BEGIN Data excerpt

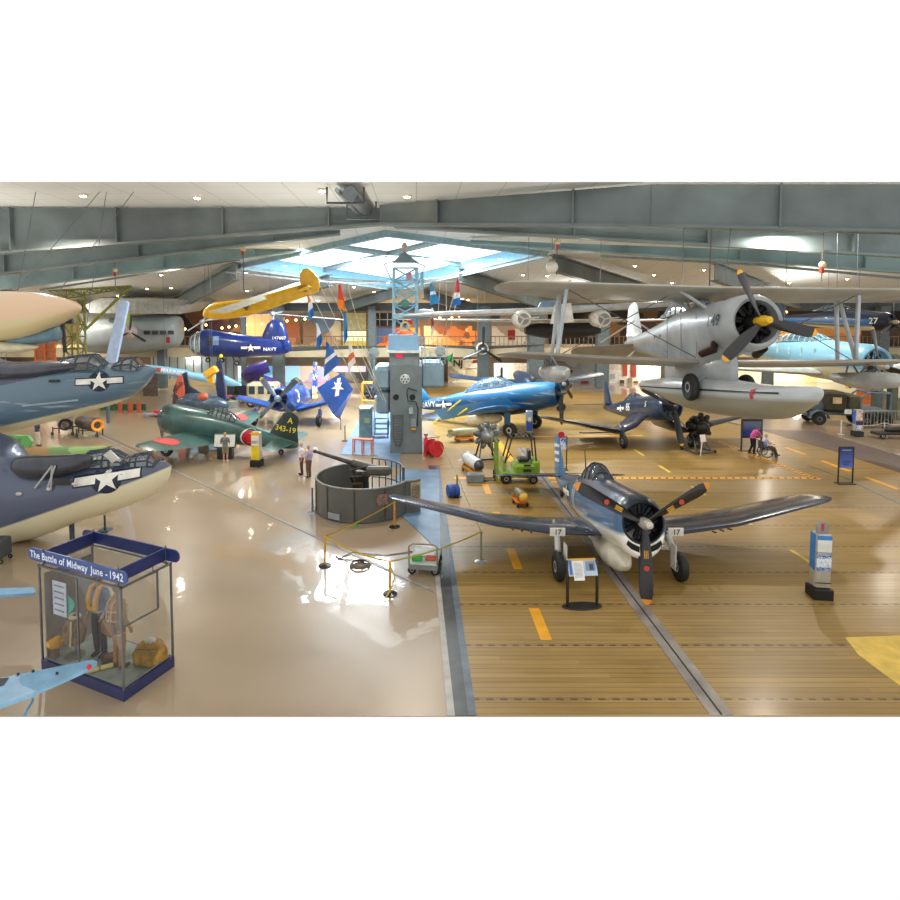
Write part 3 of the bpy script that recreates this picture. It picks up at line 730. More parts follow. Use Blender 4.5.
def wheel(parent, pre, c, r, w, name='wheel', tyre='#1a1a1a', hubc='#c8c6bc', ax='Y'):
    M = pre @ Matrix.Translation(c) @ (RZ(90) if ax == 'Y' else Matrix())
    b = MB(M); b.lathe([(r*.55, -w*.42), (r*.8, -w*.5), (r*.95, -w*.36), (r, -w*.12), (r, w*.12), (r*.95, w*.36), (r*.8, w*.5), (r*.55, w*.42)], 24)
    t = b.build('tyre', mat(tyre, .6), parent)
    b = MB(M); b.lathe([(.02, -w*.36), (r*.3, -w*.44), (r*.56, -w*.38), (r*.56, w*.38), (r*.3, w*.44), (.02, w*.36)], 20); b.build('wheel_hub', mat(hubc, .4, .2), parent)
def canopy(root, pre, x0, x1, zb, hw, h, frames=4, fc='#2c4258', tint=(.75, .85, .85), fast=.35):
    """x0 front, x1 back; glazed hood with frame hoops"""
    def ring(x, k):
        return [(x, hw*math.cos(a)*(1-.1*(1-k)), zb + h*k*math.sin(a)) for a in (PI*i/10 for i in range(11))]
    ks = []; m = 8
    for i in range(m+1):
        f = i/m; x = x0 + (x1-x0)*f; k = min(1, .05 + f/fast) if f < fast else 1 - .75*max(0, (f-.6)/.4)**1.6; ks.append((x, k))
    b = MB(pre); b.loft([ring(x, k) for x, k in ks], True, closed=False); g = b.build('canopy', glass(tint), root)
    b = MB(pre)
    for i in range(frames+1):
        f = i/frames; j = f*m; lo = int(min(j, m-1)); t = j-lo
        x = x0 + (x1-x0)*f; k = ks[lo][1]*(1-t) + ks[lo+1][1]*t
        b.tube(ring(x, k+.02), .028, 5)
    for s_ in (.28, .72, .5): b.tube([(x, hw*math.cos(PI*s_)*1.0, zb+(h*k+.01)*math.sin(PI*s_)) for x, k in ks], .018, 5)
    b.build('canopy_frame', mat(fc, .4), root)
def gear_leg(root, pre, top, wc, r, w, col='#c9c7bd', door=None, hubc='#c8c6bc', doorc='#e9e5d8', scissors=True):
    top, wc = Vector(top), Vector(wc); s = 1 if top.y > 0 else -1
    b = MB(pre); mid = top.lerp(wc, .55); ax = wc + V(0, -s*w*.75, 0)
    b.tube([top, mid], .085, 10); b.tube([mid, ax + V(0, 0, .02)], .055, 10); b.tube([ax + V(0, 0, .05), wc], .05, 8)
    if scissors: b.tube([mid + V(.05, 0, 0), mid.lerp(ax, .5) + V(.22, 0, 0), ax + V(.06, 0, .1)], .025, 6)
    b.tube([top + V(-.8, -s*.1, .05), mid], .035, 6)
    g = b.build('landing_gear', mat(col, .4, .2), root)
    wheel(g, pre, wc, r, w, hubc=hubc)
    if door:
        d = MB(pre); a_ = top.lerp(wc, door[0]); b_ = top.lerp(wc, door[1]); dw = door[2]
        d.box(((a_+b_)/2 + V(.05, s*.13, 0)), (dw, .03, (a_-b_).length)); d.build('gear_door', mat(doorc, .4), g, smooth=0)
    return g
def cowl_mb(pre, st, lip=.86, depth=.6, n=32):
    """ring cowling: stations from the back to the lip, then back inside"""
    b = MB(pre); rs = [fring(x, zc, hw, u, d, p, n) for x, zc, hw, u, d, p in st]
    x, zc, hw, u, d, p = st[-1]
    rs += [fring(x+.04, zc, hw*.95, u*.95, d*.95, p, n), fring(x+.0, zc, hw*lip, u*lip, d*lip, p, n), fring(x-depth, zc, hw*lip*.97, u*lip*.97, d*lip*.97, p, n)]
    b.loft(rs, False); return b
def cable(parent, pts, r=.013, name='suspension_cable', m=None):
    b = MB(); b.tube(pts, r, 5); return b.build(name, m or mat('#6a7072', .4, .5), parent)
def up_cable(root, p, name='suspension_cable', top=None):
    """steel cable from a local point up to the roof (nearest roof point behind the front edge)"""
    wp = root.matrix_world @ Vector(p); inv = root.matrix_world.inverted(); Y = max(wp.y, 22.5)
    return cable(root, [p, inv @ (top if top is not None else Vector((wp.x, Y, ceil_z(wp.x, Y))))])

# ---------------------------------------------------------------- the navy fighter in the foreground
hub_w = at(644, 523, 14.6); hc = T(0, 0, hub_w.z)
f6 = thing('fighter_aircraft', 'navy blue and white carrier fighter with three orange-tipped black blades in the foreground', 'aircraft', (hub_w.x, hub_w.y, 0), -90)
PR = hc @ RY(-11.0)
blue = two_tone('#1d2a40', '#e6e3da', -.52, .28, .06, mid='#46688c', zmid=.28, soft=.14) if 0 else None
def tt3(key, z1, z2, top, mid, bot, slope=0, rough=.3, pre=None, coat=.4, soft=.12, var=.1, streak=0):
    return two_tone(top, bot, z1, rough, soft, mid, z2, slope, coat, 0, var, streak)
sl = -math.tan(R(11))      # object space is tilted by the nose-up attitude
body = tt3('f6', hub_w.z-.30, hub_w.z+.38, '#2f3d55', '#4a7096', '#e9e5da', slope=sl)
ST = [(-.5, -.06, .62, .72, .78, 2.2), (-1.2, -.06, .68, .78, .84, 2.2), (-2.1, -.06, .70, .82, .86, 2.2), (-3.0, -.06, .68, .92, .82, 2.1), (-3.9, -.05, .62, .98, .76, 2.0),
      (-5.0, -.02, .54, .80, .66, 2.0), (-6.2, .04, .42, .56, .50, 2.0), (-7.6, .14, .26, .36, .34, 2.0), (-8.8, .22, .12, .22, .2, 2.0), (-9.5, .28, .03, .1, .08, 2.0)]
F6 = fuselage(ST, PR); F6L = fuselage(ST, Matrix())
F6.build('fuselage', body, f6)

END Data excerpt

• [Exercise instructions]:
Leave out the pictures and copy the rest of the material above exactly.

• [Response below]:
Write part 3 of the bpy script that recreates this picture. It picks up at line 730. More parts follow. Use Blender 4.5.
def wheel(parent, pre, c, r, w, name='wheel', tyre='#1a1a1a', hubc='#c8c6bc', ax='Y'):
    M = pre @ Matrix.Translation(c) @ (RZ(90) if ax == 'Y' else Matrix())
    b = MB(M); b.lathe([(r*.55, -w*.42), (r*.8, -w*.5), (r*.95, -w*.36), (r, -w*.12), (r, w*.12), (r*.95, w*.36), (r*.8, w*.5), (r*.55, w*.42)], 24)
    t = b.build('tyre', mat(tyre, .6), parent)
    b = MB(M); b.lathe([(.02, -w*.36), (r*.3, -w*.44), (r*.56, -w*.38), (r*.56, w*.38), (r*.3, w*.44), (.02, w*.36)], 20); b.build('wheel_hub', mat(hubc, .4, .2), parent)
def canopy(root, pre, x0, x1, zb, hw, h, frames=4, fc='#2c4258', tint=(.75, .85, .85), fast=.35):
    """x0 front, x1 back; glazed hood with frame hoops"""
    def ring(x, k):
        return [(x, hw*math.cos(a)*(1-.1*(1-k)), zb + h*k*math.sin(a)) for a in (PI*i/10 for i in range(11))]
    ks = []; m = 8
    for i in range(m+1):
        f = i/m; x = x0 + (x1-x0)*f; k = min(1, .05 + f/fast) if f < fast else 1 - .75*max(0, (f-.6)/.4)**1.6; ks.append((x, k))
    b = MB(pre); b.loft([ring(x, k) for x, k in ks], True, closed=False); g = b.build('canopy', glass(tint), root)
    b = MB(pre)
    for i in range(frames+1):
        f = i/frames; j = f*m; lo = int(min(j, m-1)); t = j-lo
        x = x0 + (x1-x0)*f; k = ks[lo][1]*(1-t) + ks[lo+1][1]*t
        b.tube(ring(x, k+.02), .028, 5)
    for s_ in (.28, .72, .5): b.tube([(x, hw*math.cos(PI*s_)*1.0, zb+(h*k+.01)*math.sin(PI*s_)) for x, k in ks], .018, 5)
    b.build('canopy_frame', mat(fc, .4), root)
def gear_leg(root, pre, top, wc, r, w, col='#c9c7bd', door=None, hubc='#c8c6bc', doorc='#e9e5d8', scissors=True):
    top, wc = Vector(top), Vector(wc); s = 1 if top.y > 0 else -1
    b = MB(pre); mid = top.lerp(wc, .55); ax = wc + V(0, -s*w*.75, 0)
    b.tube([top, mid], .085, 10); b.tube([mid, ax + V(0, 0, .02)], .055, 10); b.tube([ax + V(0, 0, .05), wc], .05, 8)
    if scissors: b.tube([mid + V(.05, 0, 0), mid.lerp(ax, .5) + V(.22, 0, 0), ax + V(.06, 0, .1)], .025, 6)
    b.tube([top + V(-.8, -s*.1, .05), mid], .035, 6)
    g = b.build('landing_gear', mat(col, .4, .2), root)
    wheel(g, pre, wc, r, w, hubc=hubc)
    if door:
        d = MB(pre); a_ = top.lerp(wc, door[0]); b_ = top.lerp(wc, door[1]); dw = door[2]
        d.box(((a_+b_)/2 + V(.05, s*.13, 0)), (dw, .03, (a_-b_).length)); d.build('gear_door', mat(doorc, .4), g, smooth=0)
    return g
def cowl_mb(pre, st, lip=.86, depth=.6, n=32):
    """ring cowling: stations from the back to the lip, then back inside"""
    b = MB(pre); rs = [fring(x, zc, hw, u, d, p, n) for x, zc, hw, u, d, p in st]
    x, zc, hw, u, d, p = st[-1]
    rs += [fring(x+.04, zc, hw*.95, u*.95, d*.95, p, n), fring(x+.0, zc, hw*lip, u*lip, d*lip, p, n), fring(x-depth, zc, hw*lip*.97, u*lip*.97, d*lip*.97, p, n)]
    b.loft(rs, False); return b
def cable(parent, pts, r=.013, name='suspension_cable', m=None):
    b = MB(); b.tube(pts, r, 5); return b.build(name, m or mat('#6a7072', .4, .5), parent)
def up_cable(root, p, name='suspension_cable', top=None):
    """steel cable from a local point up to the roof (nearest roof point behind the front edge)"""
    wp = root.matrix_world @ Vector(p); inv = root.matrix_world.inverted(); Y = max(wp.y, 22.5)
    return cable(root, [p, inv @ (top if top is not None else Vector((wp.x, Y, ceil_z(wp.x, Y))))])

# ---------------------------------------------------------------- the navy fighter in the foreground
hub_w = at(644, 523, 14.6); hc = T(0, 0, hub_w.z)
f6 = thing('fighter_aircraft', 'navy blue and white carrier fighter with three orange-tipped black blades in the foreground', 'aircraft', (hub_w.x, hub_w.y, 0), -90)
PR = hc @ RY(-11.0)
blue = two_tone('#1d2a40', '#e6e3da', -.52, .28, .06, mid='#46688c', zmid=.28, soft=.14) if 0 else None
def tt3(key, z1, z2, top, mid, bot, slope=0, rough=.3, pre=None, coat=.4, soft=.12, var=.1, streak=0):
    return two_tone(top, bot, z1, rough, soft, mid, z2, slope, coat, 0, var, streak)
sl = -math.tan(R(11))      # object space is tilted by the nose-up attitude
body = tt3('f6', hub_w.z-.30, hub_w.z+.38, '#2f3d55', '#4a7096', '#e9e5da', slope=sl)
ST = [(-.5, -.06, .62, .72, .78, 2.2), (-1.2, -.06, .68, .78, .84, 2.2), (-2.1, -.06, .70, .82, .86, 2.2), (-3.0, -.06, .68, .92, .82, 2.1), (-3.9, -.05, .62, .98, .76, 2.0),
      (-5.0, -.02, .54, .80, .66, 2.0), (-6.2, .04, .42, .56, .50, 2.0), (-7.6, .14, .26, .36, .34, 2.0), (-8.8, .22, .12, .22, .2, 2.0), (-9.5, .28, .03, .1, .08, 2.0)]
F6 = fuselage(ST, PR); F6L = fuselage(ST, Matrix())
F6.build('fuselage', body, f6)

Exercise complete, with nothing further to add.